[BEGIN Given material]

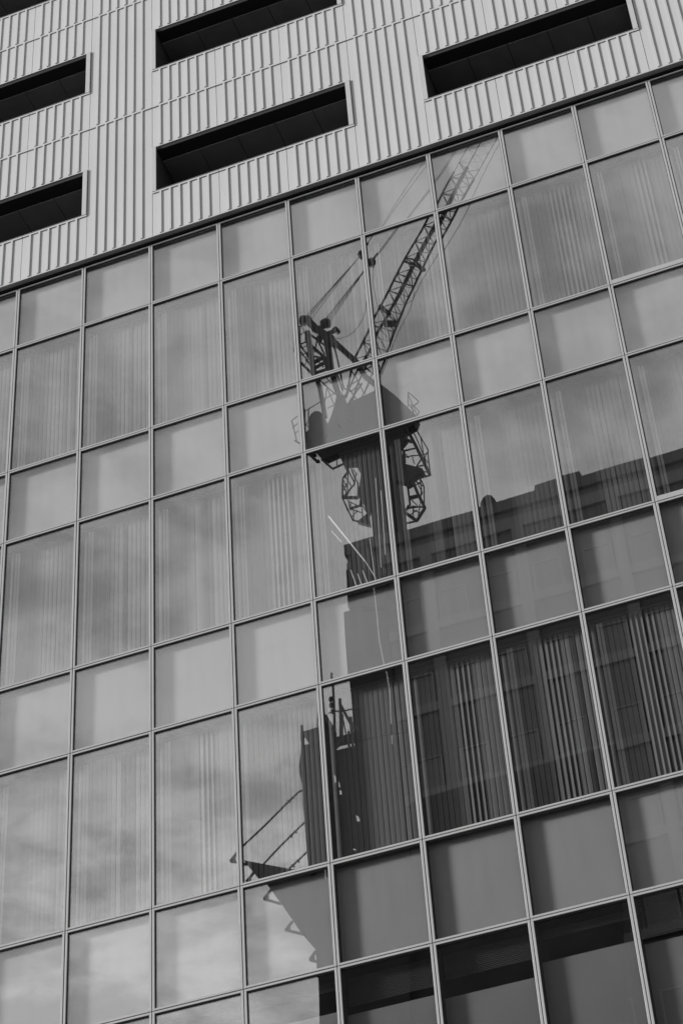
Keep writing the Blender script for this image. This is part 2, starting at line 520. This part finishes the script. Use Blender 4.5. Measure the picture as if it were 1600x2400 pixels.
# mast: a square clad tube with corner ribs
pl, pr = at(868, 1180, 55), at(949.5, 1190, 56.2)
mx0, mx1 = pl.x, pr.x
bm = BM()
box(bm, mx0, mx1, -56.2, -55.0, GROUND, 49.0)
bmesh.ops.translate(bm, verts=bm.verts, vec=-cb)
mast = obj('mast', bm, MAT['crane'], crane)
bm = BM()
zz = GROUND+1
while zz < 48: box(bm, mx0-0.03, mx1+0.03, -56.23, -54.97, zz, zz+0.12); zz += 3
bmesh.ops.translate(bm, verts=bm.verts, vec=-cb)
obj('collar', bm, MAT['crane'], mast)
# jib
Lc = [at(828,838,55), at(910,680,55), at(950,602,55), at(1000,512,55), at(1070.6,380,55), at(1112,302,55)]
Rc = [at(884,885,55), at(963.6,680,55), at(992,627,55), at(1023,562,55), at(1059,495,55), at(1120,397,55), at(1168,308,55)]
def along(P, t):
    d = [0]
    for a, b in zip(P, P[1:]): d.append(d[-1]+(b-a).length)
    s = t*d[-1]
    for i in range(len(P)-1):
        if s <= d[i+1]+1e-9: return P[i].lerp(P[i+1], (s-d[i])/(d[i+1]-d[i]))
    return P[-1].copy()
Mc = [at(846,850,56.1), at(929,700,56.1), at(973,609.6,56.1), at(1017,525,56.1), at(1091.7,389.6,56.1), at(1138,300,56.1)]
extL = (Lc[-1]-Lc[-2]).normalized()*6
for P in (Lc, Rc, Mc): P.append(P[-1]+extL)
NB = 19
cut = lambda P, a, b: tuple(along(P, a + (b-a)*k/8) for k in range(9))
jib = bars('jib', [cut(Lc, 0, .6), cut(Rc, 0, .6), cut(Mc, 0, .6)+(0.085,), cut(Lc, .6, 1)+(0.022,), cut(Rc, .6, 1)+(0.022,), cut(Mc, .6, 1)+(0.03,)], 0.062)
seg = []
for i in range(NB):
    t0, t1, th = i/NB, (i+1)/NB, (i+0.5)/NB
    l0, l1, r0, r1, m0, m1 = along(Lc,t0), along(Lc,t1), along(Rc,t0), along(Rc,t1), along(Mc,t0), along(Mc,t1)
    mh, rh, lh = along(Mc,th), along(Rc,th), along(Lc,th)
    q = 0.024 if t0 < 0.6 else 0.009
    seg += [e + (q,) for e in ((l0, m0), (m0, r0), (l0, mh), (l1, mh), (r0, mh), (r1, mh), (l0, rh), (rh, l1))]
    if i % 3 == 0 and t0 < 0.6: seg += [(l0, r0, 0.035)]
bars('lattice', seg, 0.024, parent=jib)
bars('walkway', [(along(Mc, 0.18), along(Mc, 0.62))], 0.11, parent=jib)
bars('cross_brace', [(A1(910,130), A1(990,215), 0.13), (A1(955,300), A1(1045,300), 0.2), (A3(680,1200), A3(930,1300), 0.07), (A3(800,1190), A3(915,1300), 0.08), (A3(880,1310), A3(930,1290), 0.13), (A3(550,1440), A3(780,1500), 0.04)], 0.1, parent=jib)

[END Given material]

§ Do this: Go through the data above and transcribe it in full, omitting any image.

§ Solution to this task:
Keep writing the Blender script for this image. This is part 2, starting at line 520. This part finishes the script. Use Blender 4.5. Measure the picture as if it were 1600x2400 pixels.
# mast: a square clad tube with corner ribs
pl, pr = at(868, 1180, 55), at(949.5, 1190, 56.2)
mx0, mx1 = pl.x, pr.x
bm = BM()
box(bm, mx0, mx1, -56.2, -55.0, GROUND, 49.0)
bmesh.ops.translate(bm, verts=bm.verts, vec=-cb)
mast = obj('mast', bm, MAT['crane'], crane)
bm = BM()
zz = GROUND+1
while zz < 48: box(bm, mx0-0.03, mx1+0.03, -56.23, -54.97, zz, zz+0.12); zz += 3
bmesh.ops.translate(bm, verts=bm.verts, vec=-cb)
obj('collar', bm, MAT['crane'], mast)
# jib
Lc = [at(828,838,55), at(910,680,55), at(950,602,55), at(1000,512,55), at(1070.6,380,55), at(1112,302,55)]
Rc = [at(884,885,55), at(963.6,680,55), at(992,627,55), at(1023,562,55), at(1059,495,55), at(1120,397,55), at(1168,308,55)]
def along(P, t):
    d = [0]
    for a, b in zip(P, P[1:]): d.append(d[-1]+(b-a).length)
    s = t*d[-1]
    for i in range(len(P)-1):
        if s <= d[i+1]+1e-9: return P[i].lerp(P[i+1], (s-d[i])/(d[i+1]-d[i]))
    return P[-1].copy()
Mc = [at(846,850,56.1), at(929,700,56.1), at(973,609.6,56.1), at(1017,525,56.1), at(1091.7,389.6,56.1), at(1138,300,56.1)]
extL = (Lc[-1]-Lc[-2]).normalized()*6
for P in (Lc, Rc, Mc): P.append(P[-1]+extL)
NB = 19
cut = lambda P, a, b: tuple(along(P, a + (b-a)*k/8) for k in range(9))
jib = bars('jib', [cut(Lc, 0, .6), cut(Rc, 0, .6), cut(Mc, 0, .6)+(0.085,), cut(Lc, .6, 1)+(0.022,), cut(Rc, .6, 1)+(0.022,), cut(Mc, .6, 1)+(0.03,)], 0.062)
seg = []
for i in range(NB):
    t0, t1, th = i/NB, (i+1)/NB, (i+0.5)/NB
    l0, l1, r0, r1, m0, m1 = along(Lc,t0), along(Lc,t1), along(Rc,t0), along(Rc,t1), along(Mc,t0), along(Mc,t1)
    mh, rh, lh = along(Mc,th), along(Rc,th), along(Lc,th)
    q = 0.024 if t0 < 0.6 else 0.009
    seg += [e + (q,) for e in ((l0, m0), (m0, r0), (l0, mh), (l1, mh), (r0, mh), (r1, mh), (l0, rh), (rh, l1))]
    if i % 3 == 0 and t0 < 0.6: seg += [(l0, r0, 0.035)]
bars('lattice', seg, 0.024, parent=jib)
bars('walkway', [(along(Mc, 0.18), along(Mc, 0.62))], 0.11, parent=jib)
bars('cross_brace', [(A1(910,130), A1(990,215), 0.13), (A1(955,300), A1(1045,300), 0.2), (A3(680,1200), A3(930,1300), 0.07), (A3(800,1190), A3(915,1300), 0.08), (A3(880,1310), A3(930,1290), 0.13), (A3(550,1440), A3(780,1500), 0.04)], 0.1, parent=jib)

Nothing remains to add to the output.